Rule No. 1: Be prepared
To go out with Harry was to ring in the new year … on a Tuesday in July. “Every night might have been New Year’s Eve for him,” said Ned Colletti, the former Cubs exec. Ed Lynch, the former Cubs general manager, says that Harry had “the constitution of a mule.” Barry Rozner, a former columnist at the Daily Herald, had one word for his alcohol tolerance: “Indescribable.”
“It would have killed a much younger man,” he said.
If you were smart, you didn’t try to keep pace. And if you were smart, you’d prepare.
“I used to tell him: ‘If we’re going out, I need three or four days’ notice,’” Colletti said.
For much of Harry’s career, he actually started in the first inning, when the local papers reported he’d crack a beer in the booth. One time, former Expos broadcaster Elliott Price tuned into a Cubs game. Harry was calling the action from the bleachers, right there among the fans, and it was clear to Price that Harry had had a beer or two.

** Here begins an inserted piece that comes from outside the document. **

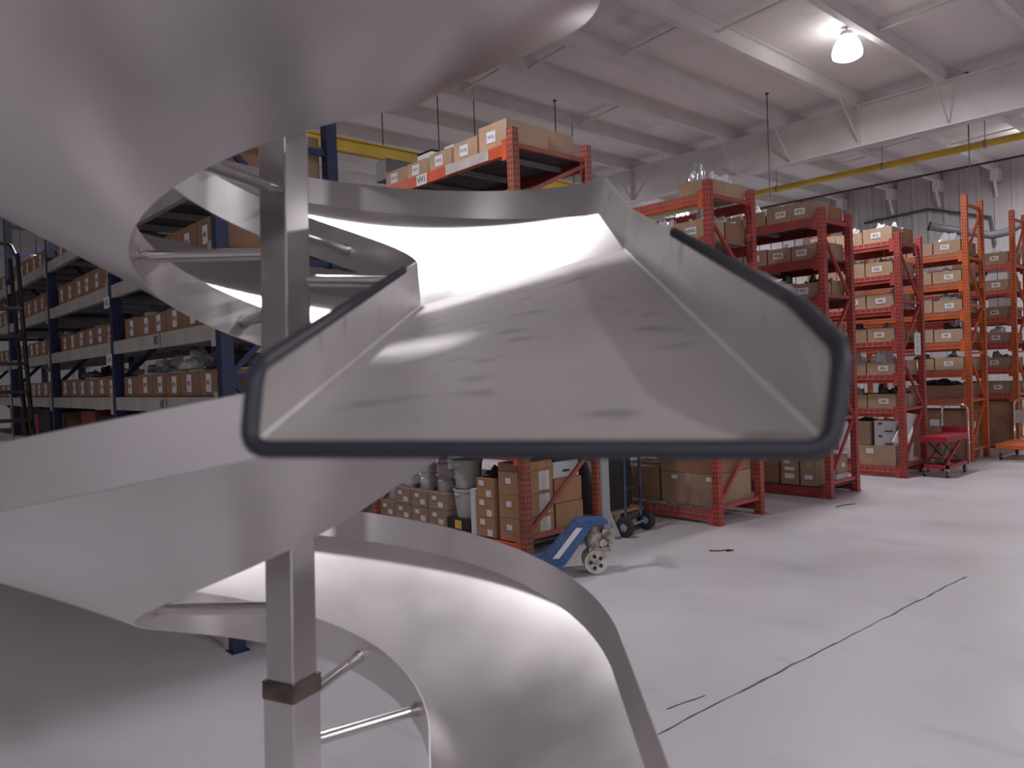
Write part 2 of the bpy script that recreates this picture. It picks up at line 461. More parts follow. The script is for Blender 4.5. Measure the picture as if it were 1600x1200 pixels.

“Because somewhere during the game, Harry started to sing,” Price said. “And he’s singing, ‘Joooooooody Davis. Jooooooooody Davis.’ It was incredibly entertaining. Harry was having a great time. But then there’s a big rain delay. We come back after the rain delay and there are only nine Expos on the field and there’s nobody in the dugout, because all of them decided to stay in the clubhouse to listen to Harry (on the tv).”
The party continued all night. According to Colletti, a typical Harry night consisted of:
— A couple beers (or six) during the game
— Martinis at dinner
— More beers after dinner
— A nightcap of Grand Marnier
It didn’t matter if you were young and Harry was 65. If you weren’t prepared to go all night, you had no chance. “It was like being in a triathlon with a marathon on the end of it,” Colletti said. “You needed stamina.”
Rule No. 2: Budweiser only
Harry had a code. Verdi said he never heard Harry swear. He never turned down a fan who wanted a moment. He rarely missed an inning of baseball. “He used to stay out until 3 or 4 in the morning and every day get up at 7 like clockwork,” Colletti said.
Most of all: He never stayed at any bar that didn’t offer his favorite beer (the one that paid him handsomely). “If you were in a bar and they didn’t have Budweiser, he was going somewhere else,” Rozner said.
In 1985, Norm Clarke of the Rocky Mountain News traveled to Arizona to write a short profile of Harry during spring training. The interview took place at a bar. Before Clarke could start asking questions, he committed the cardinal sin. He ordered a Coors Light.
“Why don’t you just order a glass of water?” Harry said.
Twice a week Harry would walk into Butch McGuire’s — the Chicago watering hole — and tell McGuire that he needed to sell Budweiser. McGuire wouldn’t relent — he wouldn’t sell Bud if they were giving it away — so Harry took the fight to the airwaves. “Stop by Butch’s,” he told the audience, “he’s going to have Budweiser soon.” When that didn’t work, Harry returned, got on his knees and begged: Please put in the beer.